Jake Adamczyk, associate vice president for Aurum Wealth Management Group in Cleveland, Ohio, agrees that something needs to be done in this area, especially if TDFs are going to continue to be used as qualified default investment alternatives, but until there is a better solution, he is in favor of leaving them in place.
"The alternative is employees or participants investing on their own and all the studies done, all the research says professional guidance is better than folks doing it by themselves," Adamczyk said.
He believes there are better, customized risk-based alternatives out there, but they are not in the mainstream yet. Most QDIAs tend to be age-based rather than risk-based.
Adamczyk does believe something needs to be done to make target-date funds more consistent. Right now, a person with a 2030 target-date fund—a fund that estimates the person will retire in 2030—has an average of 70 percent equity in their TDF currently, but other 2030 funds have as little as 20 percent.

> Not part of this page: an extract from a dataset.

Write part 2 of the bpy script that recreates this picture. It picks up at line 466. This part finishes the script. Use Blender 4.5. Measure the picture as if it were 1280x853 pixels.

"In our mind, that's too broad of a range. You're basing someone's retirement assets strictly on which fund company they chose. The participant doesn't have a choice. That's the plan sponsor's responsibility and the investment committee's to choose what that is," he said.
Most plan sponsors pick the TDF of their current plan provider, usually Fidelity, Vanguard and T. Rowe Price, to name the big three, but that isn't necessarily bad. What is a problem is that plan sponsors don't do more research into the target-date funds themselves. They need to determine if that TDF is the best option for their employees, he said.
One big change that began recently is that the larger 401(k) providers have started offering access to the TDFs of other companies.
"To have that optionality is key," Adamczyk said. "When you think about uniformity and making things more transparent, it is difficult from the investment side because you are going to have to pick 20 different fund companies offering TDFs. If all 20 companies offer the same, more or less, allocation, what's the value add of one over another? Then it becomes the question are they being used in plans because they are the right solution or are they the products collecting the most assets for the (providers) companies."
That goes back to what Surz was saying. Retirement plan fiduciaries need to make sure they know the main objective of their TDF. He points out that capital preservation is the universal objective of TDFs.
"It's the one objective we all have in common. Of course we all want to earn as much as we can, but we are most impacted by loss as we near retirement," he said. "The presumption for target-date fund design near the target date should be that participants have saved enough to support a lifestyle that is acceptable to them."
Before passage of the Pension Protection Act of 2006, the most common investment default was cash, but now "the risk pendulum has swung too far for those nearing retirement," Surz said. "2008 is all the proof we need."
Fiduciaries need to "embrace the capital preservation objective and reject the hopes that are currently being sold," Surz added. "A hope is an objective without a reasonable course of action. Replacing pay and managing longevity risk are hopes because no glide path can realistically be expected to achieve these objectives; rather, saving enough is the right course of action."
Surz says he hasn't given up on target-date funds. "They could be such a great product. In terms of diversification, they are ho hum. Mostly U.S.-centric. The risk controls haven't changed since 2008. In some ways they've gotten worse. Long-term bonds are worse with the low interest rates so risk has increased at the target date."
Adamczyk said that at the end of the day, what the Department of Labor would like to see is a mix between a defined contribution plan of today and a defined benefit plan of yesteryear.
"Obviously companies don't want to take on the risk of having pensions or potentially unfunded liability on their balance sheet, but employees are asking for help, asking for them to set aside money for retirement," he said.